Ternyata bukan. Pagi itu,
harusnya kondisi fisikku memang sedang fit. Aku tak sedang mengalami kelelahan.
Aku juga tak sedang melalui pre-mentruasi syndrome. Terus, apa yang sedang
terjadi padaku? Kenapa tiba-tiba tubuhku terasa kaku, lemah, letih lesu.
Belum sempat terjawab
pertanyaanku, aku kembali dikagetkan oleh sebuah cermin yang sudah berada tepat
di depanku. Ya, langkahku tiba-tiba sudah sampai di depan cermin kesayanganku
itu. Tak kulihat wajah ayu, segar, dan
awet muda yang selama ini aku miliki. Tiba-tiba, aku merasa akan kehilangan
berbagai panggilan ‘muda’ yang selama ini aku dengar. Aku yang tak pernah
dipanggil ibu karena aku dinggap masih belum menikah. Aku yang selalu dianggap
masih kuliah semester tujuh, dan aku yang dianggap selalu awet muda. Tiba-tiba,
semua seolah buyar.
Wajah cerah yang selama ini kuidamkan,
kini berganti kusam, keriput dan tak manis lagi. Parahnya lagi, tak ada lagi
senyum tersungging disana. Aku masih ingat, di beberapa kali pelatihan motivasi
yang kuikuti, aku diharuskan menarik bibirku 1 sentimeter ke kiri dan 1
sentimeter ke kanan. Ya, aku harus tersenyum.
Nyatanya, tak kulihat senyum di
cermin itu. Walaupun kupaksa, tetap saja, senyum itu terlihat hambar dan tak
semanis dulu. Urusan senyum belum selesai, aku semakin hopeless melihat garis
keriput yang muncul di mataku. Ya Tuhan, cobaan apalagi ini?
Bangun pagi yang biasanya
kusambut dengan senyum, wajah cerah dan
senyum merekah, kini justru kulalui dengan beribu pertanyaan penuh
gelisah.
Kembali kupandangi diriku di
depan cermin. Ah, mungkin ini hanya imajinasiku. Segala yang muncul di cermin
ini menjadi buruk karena pikiranku yang negative, ketakutanku yang berlebihan,
hingga hatiku yang selalu dilanda kegelisahan.
Kuingat-ingat lagi, apakah ini
akibat dari bertambah usia? Yah, usiaku sudah hampir tiga puluh delapan tahun.
2-3 tahun lagi tentu aku mendekati kepala empat. Apakah aku sedang di ambang
menopause? Ah, sepertinya bukan.

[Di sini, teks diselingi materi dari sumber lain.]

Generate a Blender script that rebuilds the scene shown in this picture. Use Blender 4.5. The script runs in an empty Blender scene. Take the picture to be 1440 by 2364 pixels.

Sebab, hingga kini, aku masih bisa menstruasi
dengan teratur. Yang kutahu, salah satu cirri menopause adalah tak lagi bisa
menstruasi.
Entahlah, yang jelas, pagi itu,
keresahanku serasa di ubun-ubun. Dan tak hanya berhenti di depan cermin saja.
Sebab, langkahku makin berat ketika kuarahkan ke kamar mandi. Rasa malas
menyelimuti seluruh tubuh dan otakku.
Mendadak aku menjadi merasa tak
hebat lagi. Otakku serasa tumpul. Kreativitas dan ide-ideku seolah hilang entah
kemana. Aku jadi teringat dengan kejadian tiga minggu belakangan ini.
Pekerjaankku serasa lambat selesainya. Ide-ide kreatif yang dulu mengalir
setiap detik, kurasa tak pernah lagi ada. Walaupun muncul, itu hadir di last minute
ketika aku terdesak oleh deadline.
Ya Tuhan, kenapa aku tiba-tiba
merasa menjadi wanita yang bodoh. Tidak smart lagi, tidak indah lagi, dan tidak
menarik lagi. Yang terjadi di depan mataku adalah, semua terasa negative.
Bahkan, bayanganku sendiri di dalam cermin menjadi sangat buruk karena unsure
negative yang menguasaiku.
Kini, aku hanya bisa berharap,
segala energy, pikiran dan hatiku berubah menjadi positif. Agar semua yang
kulihat, kufikirkan dan kurasakan, menjadi indah kembali.